The Killers: “Day & Age”

day-age

If Day & Age had been released as The Killers’ second album, there’s a pretty good chance that the band would be much bigger today than they already are. Listening to the album now, at the time of its November 2008 release, it’s not difficult to imagine it as the sequel to their 2004 debut, Hot Fuss, a joyfully ridiculous album that reveled in its own shallow silliness and celebrated kitsch as though it was high art. It was a pretty good album, and the new one is even better– so puffed up with ridiculous ideas, it’s hard not to be swept up in its beguiling flair for the absurd, a flashy, colorful album that proudly attests to the band’s gaudy Las Vegas roots.

Trouble is, there was an album called Sam’s Town in between those two, a U2- and Springsteen-inspired Americana survey that was every bit as over-the-top and dumb as their debut, but had one all-important difference: This time, it seemed that the band wasn’t in on the joke. The album felt for all the world like a play for credibility as serious artists, so, naturally, it collapsed under its own gaudiness into stupid self-parody. Given that context, it’s hard not to hear the new record as a bit of corrective steering, which might dampen its impact just a bit; then again, the band obviously learned a thing or two from the Sam’s Town debacle, and they’re a better band because of it. Day & Age actually finds the group broadening their sense of scope– if Sam’s Town tried to encompass all of America in its dusty, self-serious sound, this album blasts straight into outer space, quite literally on the alien abduction tale “Spaceman”– but it also finds them loosening up, or, at the least, acknowledging that they’re ultimately a very shallow band with a flare for grand style but not a lot of substance.

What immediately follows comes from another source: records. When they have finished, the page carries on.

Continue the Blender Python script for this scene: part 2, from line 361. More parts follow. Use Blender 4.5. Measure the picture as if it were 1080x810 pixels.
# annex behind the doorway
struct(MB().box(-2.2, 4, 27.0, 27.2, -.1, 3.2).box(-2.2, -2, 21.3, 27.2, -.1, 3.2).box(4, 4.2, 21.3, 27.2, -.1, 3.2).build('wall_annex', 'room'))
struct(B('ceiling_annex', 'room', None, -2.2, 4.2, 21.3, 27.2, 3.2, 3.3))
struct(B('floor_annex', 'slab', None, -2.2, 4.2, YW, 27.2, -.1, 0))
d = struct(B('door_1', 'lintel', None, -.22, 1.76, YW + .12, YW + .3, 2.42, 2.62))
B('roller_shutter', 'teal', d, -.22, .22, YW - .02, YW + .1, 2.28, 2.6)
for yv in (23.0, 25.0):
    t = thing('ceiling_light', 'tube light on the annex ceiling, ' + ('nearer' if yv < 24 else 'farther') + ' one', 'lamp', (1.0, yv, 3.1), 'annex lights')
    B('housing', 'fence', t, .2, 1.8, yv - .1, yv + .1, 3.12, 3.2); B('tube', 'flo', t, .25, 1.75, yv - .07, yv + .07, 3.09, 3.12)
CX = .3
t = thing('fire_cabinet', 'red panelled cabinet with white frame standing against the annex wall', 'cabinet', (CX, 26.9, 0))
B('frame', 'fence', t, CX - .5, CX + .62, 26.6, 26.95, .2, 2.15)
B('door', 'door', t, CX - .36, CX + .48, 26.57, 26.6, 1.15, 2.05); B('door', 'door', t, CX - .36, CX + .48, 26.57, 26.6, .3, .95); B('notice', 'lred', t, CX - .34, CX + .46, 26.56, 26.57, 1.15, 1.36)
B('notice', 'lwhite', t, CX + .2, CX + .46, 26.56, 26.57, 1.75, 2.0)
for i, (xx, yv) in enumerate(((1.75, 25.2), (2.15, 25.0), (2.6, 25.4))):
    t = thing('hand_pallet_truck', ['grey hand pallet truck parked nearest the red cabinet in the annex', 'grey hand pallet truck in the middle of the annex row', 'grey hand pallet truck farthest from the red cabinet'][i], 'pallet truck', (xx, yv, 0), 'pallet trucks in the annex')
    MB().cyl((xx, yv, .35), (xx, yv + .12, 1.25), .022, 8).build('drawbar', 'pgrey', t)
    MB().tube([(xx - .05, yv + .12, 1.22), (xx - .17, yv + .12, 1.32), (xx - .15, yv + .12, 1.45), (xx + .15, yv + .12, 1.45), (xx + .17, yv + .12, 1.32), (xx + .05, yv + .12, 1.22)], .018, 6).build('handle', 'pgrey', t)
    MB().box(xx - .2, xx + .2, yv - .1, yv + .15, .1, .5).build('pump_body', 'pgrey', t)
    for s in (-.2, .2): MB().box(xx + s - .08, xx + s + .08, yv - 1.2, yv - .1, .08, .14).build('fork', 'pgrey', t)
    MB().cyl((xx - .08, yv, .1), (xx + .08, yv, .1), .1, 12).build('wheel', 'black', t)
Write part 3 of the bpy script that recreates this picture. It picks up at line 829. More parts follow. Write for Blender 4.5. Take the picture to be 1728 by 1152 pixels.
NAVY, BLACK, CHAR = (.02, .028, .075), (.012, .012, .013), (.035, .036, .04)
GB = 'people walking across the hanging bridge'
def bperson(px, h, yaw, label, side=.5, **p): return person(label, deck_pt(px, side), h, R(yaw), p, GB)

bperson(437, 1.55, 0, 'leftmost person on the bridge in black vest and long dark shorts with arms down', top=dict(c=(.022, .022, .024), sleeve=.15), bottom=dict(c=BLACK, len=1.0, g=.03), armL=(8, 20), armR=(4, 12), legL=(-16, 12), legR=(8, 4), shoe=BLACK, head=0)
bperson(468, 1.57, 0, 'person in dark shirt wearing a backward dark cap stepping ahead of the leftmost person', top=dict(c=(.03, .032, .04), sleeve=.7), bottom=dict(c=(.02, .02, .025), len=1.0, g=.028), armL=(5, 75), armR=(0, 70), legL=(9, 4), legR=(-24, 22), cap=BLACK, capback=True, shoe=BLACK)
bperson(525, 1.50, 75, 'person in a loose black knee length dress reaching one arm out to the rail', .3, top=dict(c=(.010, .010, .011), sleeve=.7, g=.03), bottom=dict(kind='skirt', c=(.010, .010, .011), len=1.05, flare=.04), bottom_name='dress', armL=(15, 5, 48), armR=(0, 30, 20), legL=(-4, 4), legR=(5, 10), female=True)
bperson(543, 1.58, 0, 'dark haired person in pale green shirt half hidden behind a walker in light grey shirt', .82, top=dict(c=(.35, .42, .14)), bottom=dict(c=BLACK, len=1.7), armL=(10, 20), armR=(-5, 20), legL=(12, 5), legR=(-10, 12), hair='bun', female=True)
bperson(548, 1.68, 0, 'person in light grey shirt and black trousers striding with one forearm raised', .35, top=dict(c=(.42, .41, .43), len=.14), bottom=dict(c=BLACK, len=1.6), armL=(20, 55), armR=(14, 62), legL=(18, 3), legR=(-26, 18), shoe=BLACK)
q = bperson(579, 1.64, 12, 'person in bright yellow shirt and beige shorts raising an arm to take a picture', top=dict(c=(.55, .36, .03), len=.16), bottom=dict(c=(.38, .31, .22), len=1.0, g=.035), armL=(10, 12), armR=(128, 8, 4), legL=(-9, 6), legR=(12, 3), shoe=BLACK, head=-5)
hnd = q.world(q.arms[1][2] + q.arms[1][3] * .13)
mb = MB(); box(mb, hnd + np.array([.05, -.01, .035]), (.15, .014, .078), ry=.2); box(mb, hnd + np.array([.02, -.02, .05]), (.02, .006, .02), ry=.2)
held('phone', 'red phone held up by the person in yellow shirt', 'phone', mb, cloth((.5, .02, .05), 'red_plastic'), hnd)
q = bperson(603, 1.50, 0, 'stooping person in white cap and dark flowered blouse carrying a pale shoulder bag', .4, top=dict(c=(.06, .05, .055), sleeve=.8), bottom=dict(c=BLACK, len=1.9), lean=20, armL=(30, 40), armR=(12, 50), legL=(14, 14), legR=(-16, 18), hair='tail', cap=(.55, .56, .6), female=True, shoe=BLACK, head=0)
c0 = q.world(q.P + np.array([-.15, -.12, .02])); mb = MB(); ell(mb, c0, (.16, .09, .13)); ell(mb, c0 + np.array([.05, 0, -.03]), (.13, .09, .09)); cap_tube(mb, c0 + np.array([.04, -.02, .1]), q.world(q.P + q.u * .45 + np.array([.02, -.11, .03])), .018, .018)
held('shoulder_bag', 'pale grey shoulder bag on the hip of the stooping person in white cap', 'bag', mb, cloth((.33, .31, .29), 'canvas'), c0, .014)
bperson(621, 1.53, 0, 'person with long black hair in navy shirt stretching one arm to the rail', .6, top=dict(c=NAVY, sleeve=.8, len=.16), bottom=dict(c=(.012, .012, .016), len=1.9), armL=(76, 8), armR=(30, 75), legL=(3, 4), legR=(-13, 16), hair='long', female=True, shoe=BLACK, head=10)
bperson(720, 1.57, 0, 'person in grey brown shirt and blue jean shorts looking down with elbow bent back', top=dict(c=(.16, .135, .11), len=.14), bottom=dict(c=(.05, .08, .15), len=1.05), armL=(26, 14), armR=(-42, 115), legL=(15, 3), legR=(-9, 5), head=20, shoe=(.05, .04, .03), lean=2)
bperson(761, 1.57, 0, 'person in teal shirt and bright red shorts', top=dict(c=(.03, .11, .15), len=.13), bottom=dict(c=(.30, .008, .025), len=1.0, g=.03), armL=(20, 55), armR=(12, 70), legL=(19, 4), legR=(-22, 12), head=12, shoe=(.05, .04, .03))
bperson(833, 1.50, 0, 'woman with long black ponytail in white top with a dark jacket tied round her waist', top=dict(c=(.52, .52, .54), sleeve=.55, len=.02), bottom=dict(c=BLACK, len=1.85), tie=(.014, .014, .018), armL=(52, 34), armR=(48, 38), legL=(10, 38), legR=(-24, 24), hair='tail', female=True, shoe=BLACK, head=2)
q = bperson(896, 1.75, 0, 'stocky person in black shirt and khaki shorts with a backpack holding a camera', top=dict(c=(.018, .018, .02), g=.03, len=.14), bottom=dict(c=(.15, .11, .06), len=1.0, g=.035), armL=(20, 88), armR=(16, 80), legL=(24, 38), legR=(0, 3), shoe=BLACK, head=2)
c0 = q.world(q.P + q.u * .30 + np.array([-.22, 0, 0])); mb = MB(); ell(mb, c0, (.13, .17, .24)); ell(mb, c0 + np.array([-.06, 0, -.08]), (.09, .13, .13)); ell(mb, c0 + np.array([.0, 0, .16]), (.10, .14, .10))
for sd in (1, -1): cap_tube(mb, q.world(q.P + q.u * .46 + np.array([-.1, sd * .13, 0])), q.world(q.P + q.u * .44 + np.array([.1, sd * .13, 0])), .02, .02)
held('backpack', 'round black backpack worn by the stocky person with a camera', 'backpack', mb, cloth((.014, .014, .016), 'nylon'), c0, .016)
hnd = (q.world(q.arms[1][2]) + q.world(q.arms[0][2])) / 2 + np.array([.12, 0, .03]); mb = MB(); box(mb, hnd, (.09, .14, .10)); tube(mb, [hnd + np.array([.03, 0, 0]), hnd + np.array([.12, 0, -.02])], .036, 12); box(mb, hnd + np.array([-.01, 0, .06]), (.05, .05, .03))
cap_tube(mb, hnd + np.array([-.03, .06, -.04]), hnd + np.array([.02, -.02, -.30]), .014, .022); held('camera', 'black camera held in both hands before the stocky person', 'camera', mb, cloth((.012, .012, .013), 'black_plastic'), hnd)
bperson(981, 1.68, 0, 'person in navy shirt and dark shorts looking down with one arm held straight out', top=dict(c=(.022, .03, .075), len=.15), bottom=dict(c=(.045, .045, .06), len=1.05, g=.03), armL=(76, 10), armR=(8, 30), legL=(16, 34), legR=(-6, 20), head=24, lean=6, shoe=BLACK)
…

And that’s exactly what Day & Age is: Inspired shallowness. It’s music that tries anything and everything, no matter how strange or silly, and does so with a cheerful recognition that it’s all very ridiculous. Its substance is its style, its meaning coming not from the words, but from the bright colors and the giddy sense of kitsch. This is the album where The Killers abandon any pretense of making the next great American masterpiece– the mere fact that they ditched all the pre-release hype makes it a stronger album than Sam’s Town— and instead content themselves to make one big, bizarre party album, a seedy neon sing-along that wears its absurdity as a badge of honor. It’s an album in which steel drums and howling saxophones complement the band’s usual cheesy synthesizers, where twitching disco pulses and worldbeat chants sound perfectly logical alongside the dance-rock and– on the only song that sounds very much like Sam’s Town— a Cinderella retelling turned into a euphoric Springsteen opera, “Dustland Fairytale.”

Of course, it doesn’t take much skill to make music that’s simply preposterous, but there’s a lot more to this giant mess of an album than that– The Killers pull this off with mad style, making the album feel smart and clever, not just random. A big part of that is the songwriting, which, thankfully, is big on hooks– the gorilla-sized hooks in “Losing Touch,” “Human,” and “Spaceman” make them tailor made for arena-sized, fist-pumping sing-alongs. Brandon Flowers sings his songs with a straight face, but even he is probably aware of how silly his lyrics are, whether he’s spinning a goofy yarn about aliens abducting him or creating a modern-day fairytale, stopping to lift some lines from Hunter S. Thompson and psycho-analyzing himself more than one along the way. It’s all completely ridiculous, and it fits the album well– this is solid, smartly-made pop, catchy from start to finish and filled out with all kinds of different textures and sounds, but always melodic and hooky. It’s that sense of craft– that smart sense of the absurd, that stylish shallowness– that makes The Killers a chronically entertaining band.